フィンランドデザイン探訪―①ヘルシンキ デザインミュージアム
ヘルシンキの中心部にあるDesign Museumと建築博物館は、フィンランドの暮らしを彩ってきたデザインの歴史と革新が凝縮された場所。インテリアコーディネーターとして、長年憧れてきた北欧デザインの根底に触れるため、足を運びました。
デザインミュージアム 入口
1880年代に建てられたアール・ヌーヴォー様式の建物に足を踏み入れると、まず天井の装飾とアーチの美しさに心を奪われます。赤レンガと柔らかな色彩の組み合わせが、まるで時を遡ったかのような趣を漂わせていました。

1.展示紹介
館内には、フィンランドデザインの歩みを時代ごとに辿る展示が並びます。椅子や食器、照明など、日常生活を彩るデザインがどのように生まれたのかを、豊富な資料や実物で紹介。特に印象的だったのは、展示方法へのこだわり。




ガラス作品の後ろにラベルを映り込ませることで、影と文字が一体となる演出は、光と影をもデザインの一部に取り込んでいました。

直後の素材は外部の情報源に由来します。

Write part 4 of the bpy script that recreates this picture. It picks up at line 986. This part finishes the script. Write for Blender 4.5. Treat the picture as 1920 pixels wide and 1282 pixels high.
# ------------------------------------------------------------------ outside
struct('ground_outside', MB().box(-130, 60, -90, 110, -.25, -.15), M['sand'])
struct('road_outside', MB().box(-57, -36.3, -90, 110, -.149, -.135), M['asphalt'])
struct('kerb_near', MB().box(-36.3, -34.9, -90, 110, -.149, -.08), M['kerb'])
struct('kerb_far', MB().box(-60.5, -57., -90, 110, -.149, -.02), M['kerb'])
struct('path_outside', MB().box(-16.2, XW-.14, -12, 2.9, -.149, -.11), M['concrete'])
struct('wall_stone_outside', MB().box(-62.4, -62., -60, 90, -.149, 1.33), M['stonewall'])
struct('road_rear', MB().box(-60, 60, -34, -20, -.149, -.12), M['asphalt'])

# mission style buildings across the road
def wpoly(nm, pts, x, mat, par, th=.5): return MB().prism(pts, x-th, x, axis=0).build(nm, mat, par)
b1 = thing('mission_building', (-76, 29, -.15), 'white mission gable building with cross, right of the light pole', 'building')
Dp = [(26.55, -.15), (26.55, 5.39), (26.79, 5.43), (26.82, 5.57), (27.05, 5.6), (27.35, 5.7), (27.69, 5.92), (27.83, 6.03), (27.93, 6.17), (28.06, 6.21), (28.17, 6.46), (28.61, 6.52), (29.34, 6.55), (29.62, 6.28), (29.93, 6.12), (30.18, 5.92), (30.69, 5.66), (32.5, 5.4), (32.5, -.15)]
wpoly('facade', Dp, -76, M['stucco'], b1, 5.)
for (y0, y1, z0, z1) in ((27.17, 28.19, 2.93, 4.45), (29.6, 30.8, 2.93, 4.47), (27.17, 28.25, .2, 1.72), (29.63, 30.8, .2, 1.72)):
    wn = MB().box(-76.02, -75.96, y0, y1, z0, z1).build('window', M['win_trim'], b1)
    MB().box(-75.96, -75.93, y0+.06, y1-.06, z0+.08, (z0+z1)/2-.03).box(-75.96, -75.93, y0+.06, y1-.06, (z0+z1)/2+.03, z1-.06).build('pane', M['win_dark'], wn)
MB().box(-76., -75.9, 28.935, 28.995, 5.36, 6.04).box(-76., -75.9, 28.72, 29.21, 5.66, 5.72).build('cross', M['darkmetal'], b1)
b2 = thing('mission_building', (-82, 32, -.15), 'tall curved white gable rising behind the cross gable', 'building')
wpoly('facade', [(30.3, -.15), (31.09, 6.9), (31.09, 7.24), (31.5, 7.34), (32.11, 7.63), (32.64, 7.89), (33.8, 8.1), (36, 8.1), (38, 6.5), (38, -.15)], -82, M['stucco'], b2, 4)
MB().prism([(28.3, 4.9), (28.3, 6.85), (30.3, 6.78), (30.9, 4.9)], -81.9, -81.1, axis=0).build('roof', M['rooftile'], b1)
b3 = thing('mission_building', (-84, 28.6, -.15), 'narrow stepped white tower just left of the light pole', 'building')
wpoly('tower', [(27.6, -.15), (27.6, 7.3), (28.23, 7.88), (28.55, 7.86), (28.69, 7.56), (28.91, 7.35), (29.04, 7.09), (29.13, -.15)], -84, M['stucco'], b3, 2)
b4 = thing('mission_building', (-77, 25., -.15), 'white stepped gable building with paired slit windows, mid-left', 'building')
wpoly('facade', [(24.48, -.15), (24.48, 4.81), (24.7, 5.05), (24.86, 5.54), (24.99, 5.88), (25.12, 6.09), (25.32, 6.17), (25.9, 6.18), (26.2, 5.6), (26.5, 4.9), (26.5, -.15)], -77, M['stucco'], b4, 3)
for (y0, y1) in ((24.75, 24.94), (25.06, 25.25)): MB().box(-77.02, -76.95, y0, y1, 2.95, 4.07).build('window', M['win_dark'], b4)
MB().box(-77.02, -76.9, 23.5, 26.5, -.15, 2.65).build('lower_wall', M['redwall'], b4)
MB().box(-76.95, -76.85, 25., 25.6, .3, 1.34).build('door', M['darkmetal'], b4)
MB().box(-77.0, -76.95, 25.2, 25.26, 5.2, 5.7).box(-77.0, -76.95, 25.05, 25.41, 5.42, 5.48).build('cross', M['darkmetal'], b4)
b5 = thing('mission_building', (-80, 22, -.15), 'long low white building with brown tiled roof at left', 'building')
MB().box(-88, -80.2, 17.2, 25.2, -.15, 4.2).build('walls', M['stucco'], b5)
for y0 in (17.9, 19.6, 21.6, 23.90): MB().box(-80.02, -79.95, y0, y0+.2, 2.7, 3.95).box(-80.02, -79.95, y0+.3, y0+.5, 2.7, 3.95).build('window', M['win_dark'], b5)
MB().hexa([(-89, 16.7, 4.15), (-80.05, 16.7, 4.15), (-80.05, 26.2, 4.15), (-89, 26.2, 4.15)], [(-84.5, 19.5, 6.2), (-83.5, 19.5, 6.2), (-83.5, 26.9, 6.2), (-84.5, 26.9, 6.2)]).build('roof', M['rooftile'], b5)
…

カイ・フランクやグンネル・ニューマンなど、北欧デザインを代表する作家たちの作品も間近に鑑賞できます。透明感と色彩の調和が生み出すグラスウェアは、シンプルでありながら温かみを感じさせ、見ているだけで日々の暮らしが少し豊かになるような気持ちにさせてくれます。
「HYVINVOINTI(福祉)」「GLOBALISAATIO(グローバリゼーション)」「TULEVAISUUS(未来)」…それぞれが展示品とリンクし、時代ごとのフィンランドデザインの役割を視覚で物語っていました。自転車、照明、椅子、食器といった日用品が、まるでアート作品のように配置され、日常の延長線上にある美しさと機能性を感じさせます。
2.展示紹介
次階への期待感を誘うクラシカルな建物の中のリズム

吹き抜けのちょっとした空間も北欧モダン家具と幾何学的なデザインのアイアン格子、水彩画のような装飾の空間バランスに心惹かれます。
北欧モダン家具はスタッキングや大量生産などが重視され、学校や公共施設に多く採用されています。
なかでも、IImari Tapiovaara (イルマリ・タピオヴォーラ)のDomus Chair などが有名ですが、
この椅子は、なんでしょうか・・・
3.展示紹介
2階の特設会場はMaija Lavonen(マイヤ・ラヴォネン)の後期の作品
ライト、透明素材、光ファイバーや金属糸などの非伝統的な繊維素材を組み合わせた作品。
古典建築を一掃し異空間へ変えてしまうような展示です。
美しい違和感
共通点は「シンプルな美しさ」
それにゆえに、静かに暮らしに溶け込む優しさを感じます。